After that night, I chose to pursue sociology instead of psychology. I began to participate in local politics rather than study it. I chose to run for city council and eventually mayor. Those choices continue to propel my work as a writer, speaker, adviser and consultant.
One of the things I learned really hit home as I governed in Minneapolis as council member and mayor and it hits home now as we stare down the barrel of the Trump presidency: Race is an ever-changing category that those in power have adapted to their own ends over time, as needed to protect government and economic systems.
Supreme Court cases in the last century made it clear that in America, what we mean when we use the word "race" has always been a moving target. Being "white" has had the highest rewards and yet the most precarious boundaries -- people of Irish and Italian descent were included in whiteness only 150 years ago. Before that, they were denied jobs and housing because of their "race."
That's what America's predominant approach to race does -- it allocates resources and makes us think it is personal rather than systematic. Especially on the far side of the civil rights movement, white people often think racism is about individual people acting out of racial bias -- so if they don't feel racial bias, they feel absolved of any responsibility for racism. That belief neatly occludes a history of governance and policy-making designed to get better outcomes for whites. See, for example, redlining and its legacy or school segregation and funding and its legacy.
Those of us who are white are taught not to acknowledge race and how it works in our systems.
Scholar Robin DiAngelo, who coined the term "white fragility," has laid out the case that white people are in denial of whiteness itself -- and the privileges that go along with it. DiAngelo characterizes this as a failure of racial literacy, a failure to properly understand how race functions in American society.
As long as we are peering through the lens of whiteness our future will look like our present -- which looks frighteningly like our past. That has grave implications for those of us who would like to see a new President in January, 2021.
The media, political operatives, and political analysts have focused ongoing attention and discussion on a narrow band of white 2016 voters in the Midwest/Rust Belt who are credited with giving Trump the electoral college victory.
It's not wrong to focus on working-class white voters and their economic problems; their problems are shared by lots of Americans. The problem is that, as a result, the attention also prioritizes their chosen solutions to the problems, solutions that included support for Donald Trump's policies targeting of immigrants of color, magnifying racial resentment, and reasserting whiteness as the natural and preferred default "good" in American life.
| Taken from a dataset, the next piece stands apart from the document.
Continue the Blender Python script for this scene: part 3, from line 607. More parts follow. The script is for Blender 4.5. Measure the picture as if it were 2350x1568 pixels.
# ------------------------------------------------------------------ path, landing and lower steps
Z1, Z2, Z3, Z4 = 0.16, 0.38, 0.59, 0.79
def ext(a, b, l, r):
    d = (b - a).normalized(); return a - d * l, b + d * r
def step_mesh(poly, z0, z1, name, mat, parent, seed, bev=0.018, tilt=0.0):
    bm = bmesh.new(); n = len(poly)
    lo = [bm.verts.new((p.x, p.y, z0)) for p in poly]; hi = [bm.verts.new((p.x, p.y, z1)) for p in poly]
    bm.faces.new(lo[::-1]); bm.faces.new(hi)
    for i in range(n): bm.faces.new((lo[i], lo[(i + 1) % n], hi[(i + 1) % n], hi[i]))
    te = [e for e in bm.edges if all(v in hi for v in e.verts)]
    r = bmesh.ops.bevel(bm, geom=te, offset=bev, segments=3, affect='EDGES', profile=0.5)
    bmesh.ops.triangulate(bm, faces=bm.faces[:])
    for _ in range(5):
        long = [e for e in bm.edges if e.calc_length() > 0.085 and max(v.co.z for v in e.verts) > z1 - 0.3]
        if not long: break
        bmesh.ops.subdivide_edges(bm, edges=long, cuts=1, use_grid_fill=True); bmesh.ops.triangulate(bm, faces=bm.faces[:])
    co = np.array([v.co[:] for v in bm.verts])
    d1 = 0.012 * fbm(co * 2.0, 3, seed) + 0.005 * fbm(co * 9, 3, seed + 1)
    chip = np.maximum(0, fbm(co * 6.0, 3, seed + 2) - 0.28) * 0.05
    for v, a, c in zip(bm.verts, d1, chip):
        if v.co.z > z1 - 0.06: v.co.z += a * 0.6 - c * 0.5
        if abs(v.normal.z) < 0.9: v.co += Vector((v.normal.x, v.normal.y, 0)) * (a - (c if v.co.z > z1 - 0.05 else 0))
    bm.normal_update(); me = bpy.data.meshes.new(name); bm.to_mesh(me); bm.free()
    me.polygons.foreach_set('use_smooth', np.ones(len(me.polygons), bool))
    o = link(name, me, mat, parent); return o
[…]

What if instead of treating a small group of white voters as the most important, we focused on the people who did not vote at all in 2016? Voters who were underrepresented in the 2016 election have been voting in higher numbers in every subsequent election, often making the difference in special elections and the midterms. What if we focused on the voters whose voices have been animating progressive politics for decades? Women of color, especially black women. Young people. Doug Jones knows they matter, for example. The newly blue Orange County knows.
What if, instead of deciding to acquiesce to the underlying racism of some white voters because some say it's the only way to win, Democrats appealed to the hope and community-based policies of younger voters and voters of color? What if white journalists, editors, and commentators acquired new ways to examine the electorate and our country?
We would come to understand that racial equity is not charity -- and that to aspire to be "color blind" is an insult to the history of people of color and indigenous people in this country. The invitation and responsibility facing white people now is to see our own whiteness, to release the false sense of security it gives us and reconnect with our underlying humanity.
What I have learned in the last 27 years, a gift of the decision I made that night in 1992, is that if we decenter whiteness and recenter true connection and community, our entire country will be stronger and better for everyone -- including white people. We have a chance to do just that as we decide who to support for president in 2020.